Автор запускает Луку в пьесу как дрожжи в сырое тесто. И тесто начинает взбухать, подниматься, вылезать из квашни. Бытовая драма превращается в полигон идей. Все спорят со всеми, и слова всех, в том числе и самые обычные (Бубнов: «А ниточки-то гнилые»), обретают философский смысл. Это позволяет сделать неожиданный вывод, что переодетым, загримированным Лукой в пьесе является сам Горький.
Он не согласился бы с такой трактовкой. Его вообще удивило и рассердило, что публика образ Луки приняла с куда большим энтузиазмом, чем образ Сатина.
Он приписал это великому сценическому таланту И. М. Москвина, игравшего Луку, а также своему «неуменью». «…ни публика, ни рецензята – пьесу не раскусили, – писал Горький. – Хвалить – хвалят, а понимать не хотят. Я теперь соображаю – кто виноват? Талант Москвина – Луки или же неуменье автора? И мне – не очень весело».
«Основной вопрос, который я хотел поставить, – говорил Горький в интервью, – это – что лучше: истина или сострадание? Что нужнее?»
Истина и сострадание, в глазах Горького, – вещи не просто разные, но и враждебные. «Человек выше жалости». Жалость унижает его духовную сущность. А между тем, если пристально читать пьесу, окажется, что человеческая сущность начинает вырываться из пропитых глоток Сатина, Барона, Актера, Пепла и Насти, лишь когда их пожалел Лука.
До его появления они спали. Когда он их пожалел, они проснулись. В том числе проснулся и гордый Сатин, заговорив о Человеке. Том самом, который «выше жалости». Которого надо не жалеть, а уважать. Но за что можно уважать обитателей ночлежки? За что их можно жалеть – понятно. А вот за что уважать? Это очень сложный вопрос.
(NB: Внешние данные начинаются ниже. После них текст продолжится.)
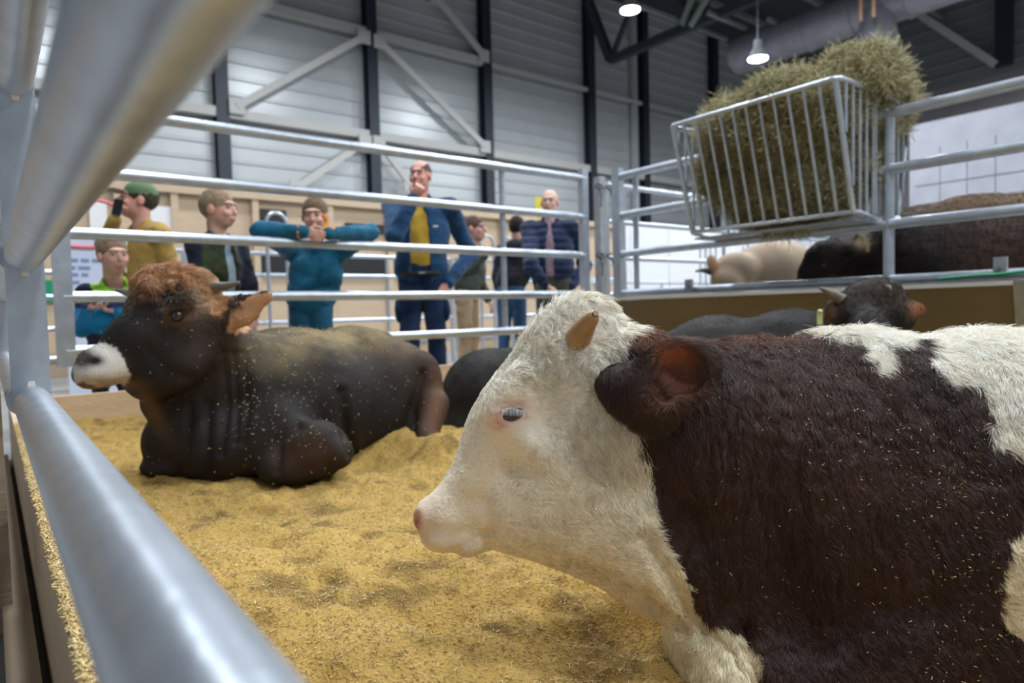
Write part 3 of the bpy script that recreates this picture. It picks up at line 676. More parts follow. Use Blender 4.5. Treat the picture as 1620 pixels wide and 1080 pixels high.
w3 = P+.018*np.stack([vnoise(P, .04, 61), vnoise(P, .04, 62), vnoise(P, .04, 63)], 1); P = P+N*(.0055*(.5-np.abs(vnoise(w3, .019, 64, 2))*1.6)*pl)[:, None]
P[:, 2] = np.maximum(P[:, 2], .02); N = orient(P, Q)[1]
WHITE = np.array([.90, .83, .70]); CREAM = np.array([.82, .68, .47]); BROWN = np.array([.050, .024, .018]); RUST = np.array([.22, .075, .025])
POLY_B = [(985, 528), (1130, 470), (1267, 470), (1267, 513), (1311, 538), (1355, 536), (1378, 586), (1405, 578), (1389, 530), (1455, 538), (1472, 588), (1533, 592), (1561, 624), (1567, 691), (1622, 726), (1622, 800),
          (1594, 858), (1583, 963), (1622, 1010), (1622, 1300), (1211, 1300), (1211, 1080), (1196, 1020), (1180, 1000), (1150, 980), (1111, 974), (1083, 908), (1042, 835), (1022, 758), (1030, 713), (1005, 690), (990, 640), (985, 590)]
def col2(px, P_):
    w_ = np.stack([vnoise(P_, .03, 41, 3), vnoise(P_, .03, 43, 3)], 1)*16; q = px+w_; q[:, 1] -= 6
    br = inpoly(q, POLY_B)
    C_ = np.where(br[:, None], BROWN, WHITE)
    fade = np.clip((px[:, 1]-640)/300, 0, 1)*(1-br); C_ = blend(C_, fade*.85, CREAM)  # cream lower down; the lit top of the head is coloured whiter
    C_ = np.where(br[:, None], BROWN*(1+.45*vnoise(P_, .07, 51, 3)[:, None]), C_)
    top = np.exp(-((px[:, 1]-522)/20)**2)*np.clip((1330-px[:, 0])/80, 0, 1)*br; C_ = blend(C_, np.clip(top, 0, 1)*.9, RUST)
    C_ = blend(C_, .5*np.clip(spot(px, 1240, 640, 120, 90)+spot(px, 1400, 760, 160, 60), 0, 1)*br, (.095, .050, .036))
    for (x, y, a, b, r, k, c) in ((808, 656, 30, 17, -15, .85, (.70, .36, .30)), (793, 670, 15, 9, -30, .8, (.66, .32, .27)), (812, 640, 22, 6, 5, .7, (.62, .36, .30)), (668, 835, 30, 42, 0, .42, (.72, .48, .36)), (657, 822, 13, 24, 10, .85, (.66, .36, .30)), (659, 830, 6, 13, 12, .9, (.34, .12, .11)), (735, 872, 30, 12, 0, .35, (.66, .48, .34)), (700, 850, 40, 12, 10, .2, (.6, .4, .3))):
        C_ = blend(C_, k*np.clip(spot(px, x, y, a, b, r), 0, 1)*(~br), c)
    return np.clip(C_, .004, 1)
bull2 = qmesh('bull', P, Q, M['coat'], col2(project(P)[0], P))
tag(bull2, 'bull with a white curly face and dark reddish-brown body lying in front', 'bull')
P2, Q2, N2 = P, Q, N
# the near ear, a thick leaf hollowed towards the lens
ears = [(El(1066, 594, 1.185, 70, 56, .030, -22), .01), (El(1000, 622, 1.19, 46, 38, .032, 10), .035), (El(1035, 650, 1.18, 36, 38, .022, 10), .03), (El(980, 606, 1.235, 36, 28, .05), .03), (El(1112, 570, 1.185, 22, 30, .014, -30), .015)]
Pe, Qe = sculpt(ears+[(El(1080, 586, 1.155, 42, 44, .050, -35), .006, 'cut'), (El(1052, 608, 1.155, 26, 30, .040, -10), .006, 'cut')], .0032); Qe, Ne = orient(Pe, Qe)
def colear(px, P_):
    C_ = np.tile(BROWN*.75, (len(px), 1)); C_ = blend(C_, np.clip(spot(px, 1070, 592, 40, 34, -50)*1.4, 0, 1)*.85, (.20, .075, .04)); C_ = blend(C_, np.clip(spot(px, 1062, 560, 24, 13, 0)*1.6, 0, 1)*.8, (.40, .12, .045))  # orange tints put light shining through the ear into its colour
    return blend(C_, np.clip(spot(px, 1050, 628, 18, 8, -30), 0, 1)*.5, (.25, .10, .05))
ear2 = qmesh('ear', Pe, Qe, M['coat'], colear(project(Pe)[0], Pe), bull2); ear2['label'] = 'large dark brown ear with its inside tinted orange as if backlit'
hb = surf(P2, N2, 914, 537)[0]
horn('horn', hb+FW*.010, PT(938, 501, 1.185*SC), .0230, .0108, M['horn'], bull2, bend=(0, 0, .002), tip=mat('horn_ring', (.22, .14, .08), .5))
horn('horn', PT(920, 540, (d0+.085)*SC), PT(940, 505, (d0+.16)*SC), .0230, .0108, M['horn'], bull2)
ball('eye', PT(812, 655, (d0+.082)*SC), .015, M['wet'], bull2)
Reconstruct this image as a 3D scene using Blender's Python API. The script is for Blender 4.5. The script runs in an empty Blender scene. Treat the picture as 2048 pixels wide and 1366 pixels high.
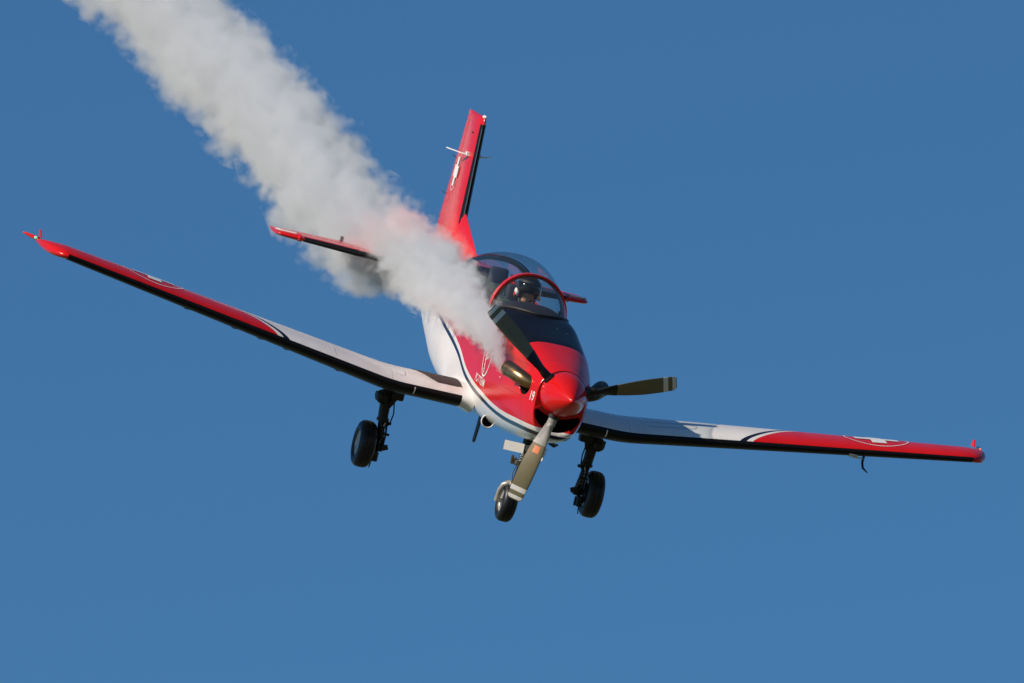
import bpy, bmesh, math, random
import numpy as np
from mathutils import Vector, Matrix, noise
random.seed(4)
scene = bpy.context.scene
COL = scene.collection
PI = math.pi

# ------------------------------------------------------------------ camera, world, sun, exposure
PITCH = math.radians(16.0)
CAM = Vector((0.0, 0.0, 1.7))
cam_d = bpy.data.cameras.new("camera")
cam = bpy.data.objects.new("camera", cam_d); COL.objects.link(cam)
cam.location = CAM
cam.rotation_euler = (PI / 2 + PITCH, 0, 0)
cam_d.sensor_width = 36.0
cam_d.lens = 36.0 * 194.54 * 120.0 / 2048.0
cam_d.clip_start = 0.5; cam_d.clip_end = 60000.0
scene.camera = cam
c_right = Vector((1, 0, 0)); c_fwd = Vector((0, math.cos(PITCH), math.sin(PITCH))); c_up = Vector((0, -math.sin(PITCH), math.cos(PITCH)))
# direction towards the sun: low, from the left of the view and a little in front
s_dir = (c_right * -0.73 + c_up * 0.64 + c_fwd * -0.24).normalized()
SUN_EL = math.asin(s_dir.z); SUN_AZ = math.atan2(s_dir.x, s_dir.y)
world = bpy.data.worlds.new("World"); scene.world = world; world.use_nodes = True
wn = world.node_tree; wn.nodes.clear()
w_out = wn.nodes.new("ShaderNodeOutputWorld"); w_bg = wn.nodes.new("ShaderNodeBackground"); w_sky = wn.nodes.new("ShaderNodeTexSky")
w_sky.sky_type = 'NISHITA'; w_sky.sun_disc = False
w_sky.sun_elevation = SUN_EL; w_sky.sun_rotation = SUN_AZ
w_sky.altitude = 500; w_sky.air_density = 1.0; w_sky.dust_density = 0.2; w_sky.ozone_density = 10.0
w_bg.inputs['Strength'].default_value = 0.090
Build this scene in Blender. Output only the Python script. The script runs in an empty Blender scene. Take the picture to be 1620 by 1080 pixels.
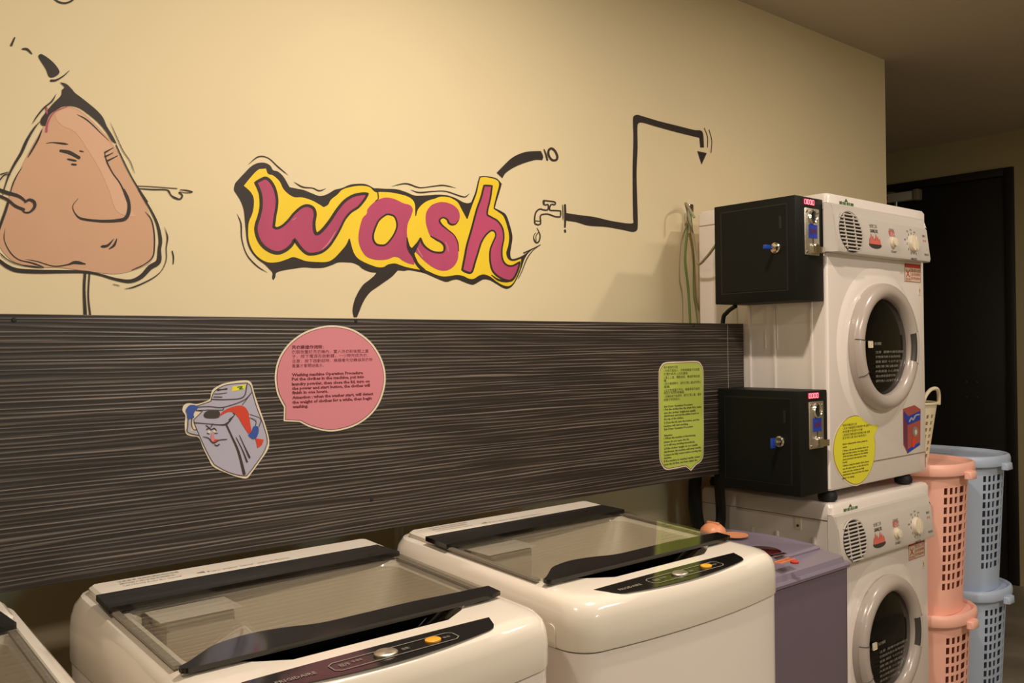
import bpy, bmesh, math, random
from mathutils import Vector, Matrix, geometry

random.seed(7)
S = bpy.context.scene
C = S.collection
CH = 1.40                     # camera height above the floor

# ------------------------------------------------------------------ camera
YAW, PITCH, ROLL, FPX = 0.703602464, 0.00599954616, -0.0113832461, 1406.907
cy, sy, cp, sp = math.cos(YAW), math.sin(YAW), math.cos(PITCH), math.sin(PITCH)
FW = Vector((sy*cp, cy*cp, sp))
_r = Vector((cy, -sy, 0)); _u = _r.cross(FW)
RT = _r*math.cos(ROLL) + _u*math.sin(ROLL)
UP = -_r*math.sin(ROLL) + _u*math.cos(ROLL)
EYE = Vector((0, 0, CH))
cam = bpy.data.objects.new('camera', bpy.data.cameras.new('camera')); C.objects.link(cam)
cam.data.sensor_width = 36; cam.data.lens = FPX/1620*36
cam.data.clip_start = 0.05; cam.data.clip_end = 60
M = Matrix((RT, UP, -FW)).transposed().to_4x4(); M.translation = EYE
cam.matrix_world = M
S.camera = cam

# ------------------------------------------------------------------ world, lamps, exposure
w = bpy.data.worlds.new('world'); S.world = w; w.use_nodes = True
w.node_tree.nodes['Background'].inputs[0].default_value = (1.0, 0.86, 0.66, 1)
w.node_tree.nodes['Background'].inputs[1].default_value = 0.06
S.view_settings.view_transform = 'Standard'; S.view_settings.look = 'None'
S.view_settings.gamma = 1; S.view_settings.use_curve_mapping = False
S.view_settings.exposure = -0.05

def lamp(x, y, z, watt, col=(1.0, 0.875, 0.74), r=0.05, spread=180):
    L = bpy.data.lights.new('downlight_and_fill', 'AREA'); L.shape = 'DISK'; L.size = r*2
    L.energy = watt; L.color = col; L.spread = math.radians(spread)
    o = bpy.data.objects.new('downlight_and_fill', L); C.objects.link(o); o.location = (x, y, z)
    return o
LAMPS = [(1.15, 0.85, 24.5), (-0.35, 0.80, 10), (2.75, 0.45, 12)]  # the last one is a fill added to brighten the right side
for x, y, e in LAMPS:
    lamp(x, y, 2.585, e)
def panel(x, y, z, sx, sy, watt, col, rot=(0, 0, 0)):
    L = bpy.data.lights.new('unseen_panel_light', 'AREA'); L.shape = 'RECTANGLE'; L.size = sx; L.size_y = sy
    L.energy = watt; L.color = col
    o = bpy.data.objects.new('unseen_panel_light', L); C.objects.link(o); o.location = (x, y, z); o.rotation_euler = rot
panel(1.9, -1.1, 2.57, 1.2, .6, 52, (1.0, 0.88, 0.76))                    # general fill added behind the camera, at ceiling height
panel(0.9, -3.15, 1.9, .40, .25, 9, (.45, .9, 1.0), (math.radians(90), 0, 0))   # unseen bluish light behind the camera, added for the cyan glints

# ------------------------------------------------------------------ helpers
def hexc(h):
    h = h.lstrip('#'); v = [int(h[i:i+2], 16)/255 for i in (0, 2, 4)]
    return tuple((c/12.92 if c <= .04045 else ((c+.055)/1.055)**2.4) for c in v) + (1,)

def mat(name, col, rough=.5, metal=0, spec=.5, coat=0, bump=None, vary=None, emit=None, trans=0):
    m = bpy.data.materials.new(name); m.use_nodes = True
    nt = m.node_tree; b = nt.nodes['Principled BSDF']
    c = hexc(col) if isinstance(col, str) else tuple(col) + (1,)*(4-len(col))
    b.inputs['Base Color'].default_value = c
    b.inputs['Roughness'].default_value = rough; b.inputs['Metallic'].default_value = metal
    b.inputs['Specular IOR Level'].default_value = spec
    b.inputs['Coat Weight'].default_value = coat; b.inputs['Coat Roughness'].default_value = .08
    b.inputs['Transmission Weight'].default_value = trans
    tc = nt.nodes.new('ShaderNodeTexCoord')
    if vary:                       # (scale, amount, stretch)
        sc, am, st = vary
        mp = nt.nodes.new('ShaderNodeMapping'); mp.inputs['Scale'].default_value = st
        nz = nt.nodes.new('ShaderNodeTexNoise'); nz.inputs['Scale'].default_value = sc; nz.inputs['Detail'].default_value = 4
        rp = nt.nodes.new('ShaderNodeValToRGB')
        rp.color_ramp.elements[0].position = .3; rp.color_ramp.elements[1].position = .7
        rp.color_ramp.elements[0].color = tuple(max(0, x*(1-am)) for x in c[:3]) + (1,)
        rp.color_ramp.elements[1].color = tuple(min(1, x*(1+am)) for x in c[:3]) + (1,)
        nt.links.new(tc.outputs['Object'], mp.inputs[0]); nt.links.new(mp.outputs[0], nz.inputs[0])
        nt.links.new(nz.outputs[0], rp.inputs[0]); nt.links.new(rp.outputs[0], b.inputs['Base Color'])
    if bump:                       # (scale, strength, stretch)
        sc, sg, st = bump
        mp = nt.nodes.new('ShaderNodeMapping'); mp.inputs['Scale'].default_value = st
        nz = nt.nodes.new('ShaderNodeTexNoise'); nz.inputs['Scale'].default_value = sc; nz.inputs['Detail'].default_value = 3
        bp = nt.nodes.new('ShaderNodeBump'); bp.inputs['Strength'].default_value = sg; bp.inputs['Distance'].default_value = .002
        nt.links.new(tc.outputs['Object'], mp.inputs[0]); nt.links.new(mp.outputs[0], nz.inputs[0])
        nt.links.new(nz.outputs[0], bp.inputs['Height']); nt.links.new(bp.outputs[0], b.inputs['Normal'])
    if emit:
        b.inputs['Emission Color'].default_value = hexc(emit[0]); b.inputs['Emission Strength'].default_value = emit[1]
    return m

def glass(name, col, alpha, rough=.02):
    """thin sheet of tinted glass: part of the light goes straight through, the surface mirrors"""
    m = bpy.data.materials.new(name); m.use_nodes = True; nt = m.node_tree; nt.nodes.clear()
    out = nt.nodes.new('ShaderNodeOutputMaterial'); mx = nt.nodes.new('ShaderNodeMixShader')
    tr = nt.nodes.new('ShaderNodeBsdfTransparent'); tr.inputs[0].default_value = tuple(v for v in col) + (1,)
    gl = nt.nodes.new('ShaderNodeBsdfGlossy'); gl.inputs['Roughness'].default_value = rough
    fr = nt.nodes.new('ShaderNodeFresnel'); fr.inputs[0].default_value = 1.45
    ml = nt.nodes.new('ShaderNodeMath'); ml.operation = 'MULTIPLY'; ml.inputs[1].default_value = alpha
    nt.links.new(fr.outputs[0], ml.inputs[0]); nt.links.new(ml.outputs[0], mx.inputs[0])
    nt.links.new(tr.outputs[0], mx.inputs[1]); nt.links.new(gl.outputs[0], mx.inputs[2])
    nt.links.new(mx.outputs[0], out.inputs[0])
    return m

def empty(name, loc, label=None, cat=None, group=None, rot=(0, 0, 0)):
    o = bpy.data.objects.new(name, None); C.objects.link(o); o.empty_display_size = .05
    o.location = loc; o.rotation_euler = rot
    tag(o, label, cat, group); return o

def tag(o, label=None, cat=None, group=None, kind=None):
    if label: o['label'] = label
    if cat: o['category'] = cat
    if group: o['group'] = group
    if kind: o['kind'] = kind
    return o

def obj(name, bm, m, parent=None, loc=None, rot=None, smooth=35, label=None):
    bmesh.ops.recalc_face_normals(bm, faces=bm.faces) if smooth is not None else None
    if smooth:
        for f in bm.faces: f.smooth = True
        lim = math.radians(smooth)
        for e in bm.edges:
            if len(e.link_faces) != 2 or e.calc_face_angle(0) > lim: e.smooth = False
    me = bpy.data.meshes.new(name); bm.to_mesh(me); bm.free()
    if m: me.materials.append(m)
    o = bpy.data.objects.new(name, me); C.objects.link(o)
    if parent: o.parent = parent
    if loc: o.location = loc
    if rot: o.rotation_euler = rot
    if label: o['label'] = label
    return o

def NB(): return bmesh.new()

def box(bm, x0, x1, y0, y1, z0, z1, bev=0, seg=2, mtx=None):
    vs = [bm.verts.new(v) for v in ((x0,y0,z0),(x1,y0,z0),(x1,y1,z0),(x0,y1,z0),(x0,y0,z1),(x1,y0,z1),(x1,y1,z1),(x0,y1,z1))]
    fs = [bm.faces.new([vs[i] for i in q]) for q in ((3,2,1,0),(4,5,6,7),(0,1,5,4),(1,2,6,5),(2,3,7,6),(3,0,4,7))]
    new = list(vs)
    if bev:
        ed = list({e for f in fs for e in f.edges})
        r = bmesh.ops.bevel(bm, geom=ed, offset=bev, segments=seg, profile=.5, affect='EDGES')
        new = list({v for f in r['faces'] for v in f.verts} | {v for v in vs if v.is_valid})
    if mtx is not None: bmesh.ops.transform(bm, matrix=mtx, verts=new)
    return bm

def frame_of(d):
    d = d.normalized(); a = Vector((0, 0, 1)) if abs(d.z) < .9 else Vector((1, 0, 0))
    u = d.cross(a).normalized(); return u, d.cross(u).normalized()

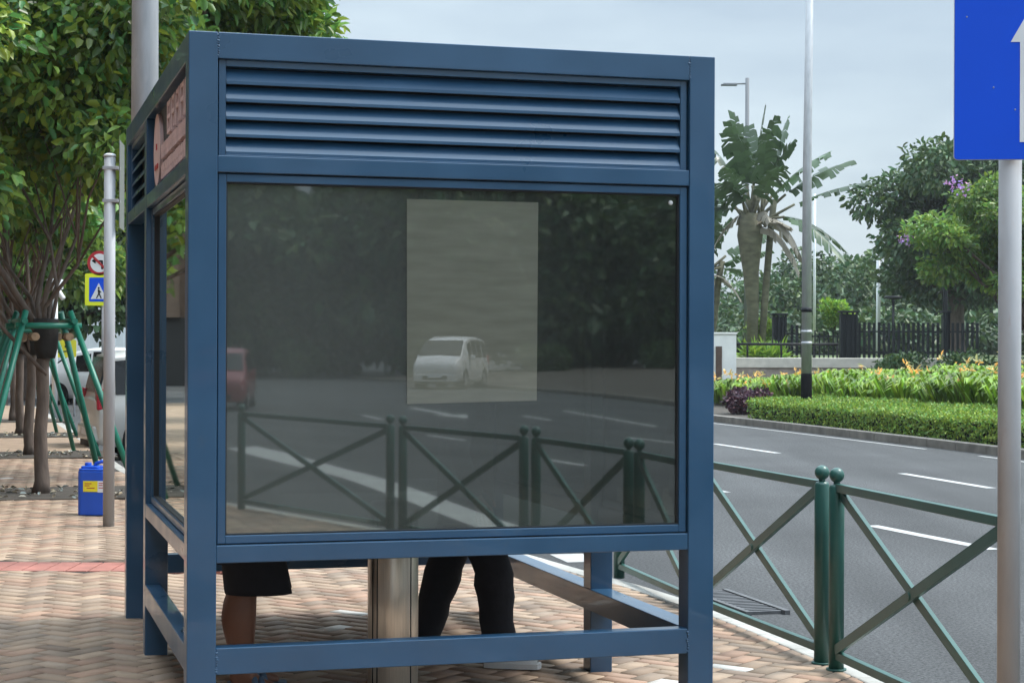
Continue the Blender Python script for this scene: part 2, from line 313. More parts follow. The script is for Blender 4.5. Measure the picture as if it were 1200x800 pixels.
def limb_trunk(name, base_r, h, clumps, m, parent, lean=(0, 0), fork=None, nl=10, rl=0.06, seed=1, flare=1.35, roots=True):
    rg = random.Random(seed); mb = MB(); fork = fork or h
    pts = [(lean[0] * t * t + rg.uniform(-.02, .02) * (0 < i < 6), lean[1] * t * t + rg.uniform(-.02, .02) * (0 < i < 6), h * t) for i, t in enumerate([0, .08, .2, .4, .6, .8, 1.0])]
    mb.tube(pts, [base_r * f for f in (flare, 1.1, 1.0, .94, .9, .95, 1.0)], 12)
    top = Vector(pts[-1])
    for i in range(min(nl, len(clumps))):
        c = Vector(clumps[i][:3]); a = top + Vector((rg.uniform(-.04, .04), rg.uniform(-.04, .04), -rg.uniform(0.0, .25) * h))
        mid = a.lerp(c, .45) + Vector((rg.uniform(-.3, .3), rg.uniform(-.3, .3), rg.uniform(-.15, .45)))
        q = a.lerp(mid, .5) + Vector((rg.uniform(-.2, .2), rg.uniform(-.2, .2), rg.uniform(-.12, .2)))
        r = base_r * rg.uniform(.30, .58)
        mb.tube([a, q, mid, mid.lerp(c, .55) + Vector((rg.uniform(-.1, .1), rg.uniform(-.1, .1), 0)), c], [r, r * .85, r * .66, r * .42, r * .15], 8)
        for j in range(2):
            e = c + Vector((rg.uniform(-1, 1), rg.uniform(-1, 1), rg.uniform(-.3, .9))) * clumps[i][3] * .8
            mb.tube([mid, mid.lerp(e, .5) + Vector((0, 0, .1)), e], [r * .45, r * .3, r * .08], 6)
    return mb.build(name, m, parent)
def copy_thing(root, loc, rz=0.0, sc=1.0, label=None):
    r = root.copy(); COL.objects.link(r); r.location = loc; r.rotation_euler = (0, 0, rz); r.scale = (sc, sc, sc)
    if label: r['label'] = label
    for ch in [o for o in bpy.data.objects if o.parent is root]:
        c = ch.copy(); COL.objects.link(c); c.parent = r
        for g in [o for o in bpy.data.objects if o.parent is ch]:
            d = g.copy(); COL.objects.link(d); d.parent = c
    return r
def smooth_line(P, n=6):
    P = [Vector((p[0], p[1])) for p in P]; out = []
    for i in range(len(P) - 1):
        p0 = P[max(i - 1, 0)]; p1 = P[i]; p2 = P[i + 1]; p3 = P[min(i + 2, len(P) - 1)]
        for k in range(n):
            t = k / n; out.append(0.5 * ((2 * p1) + (p2 - p0) * t + (2 * p0 - 5 * p1 + 4 * p2 - p3) * t * t + (3 * p1 - p0 - 3 * p2 + p3) * t ** 3))
    out.append(P[-1]); return out
def offset_line(P, d):
    out = []
    for i, p in enumerate(P):
        t = (P[min(i + 1, len(P) - 1)] - P[max(i - 1, 0)]).normalized(); out.append(p + Vector((-t.y, t.x)) * d)
    return out

# ------------------------------------------------------------------ layout frames
PH = R(16); UX, UY = math.cos(PH), math.sin(PH); AX, AY = -1.354, 7.6        # the shelter's front left corner
def gz(x, y):                                                                # pavement falls gently to the road
    s = (x - AX) * UX + (y - AY) * UY
    return -0.026 * min(max(s, 0), 4.5)
ROAD = -0.215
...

В монологе о Человеке Сатин рисует рукой в воздухе странную фигуру и заявляет: «Это не ты, не я, не они… нет! – это ты, я, они, старик, Наполеон, Магомет… в одном!» Эта ремарка («Очерчивает пальцем в воздухе фигуру человека») очень важна, без нее теряется весь смысл пьесы. Если говорить о возможном ключе к пониманию этой вещи, он находится как раз тут.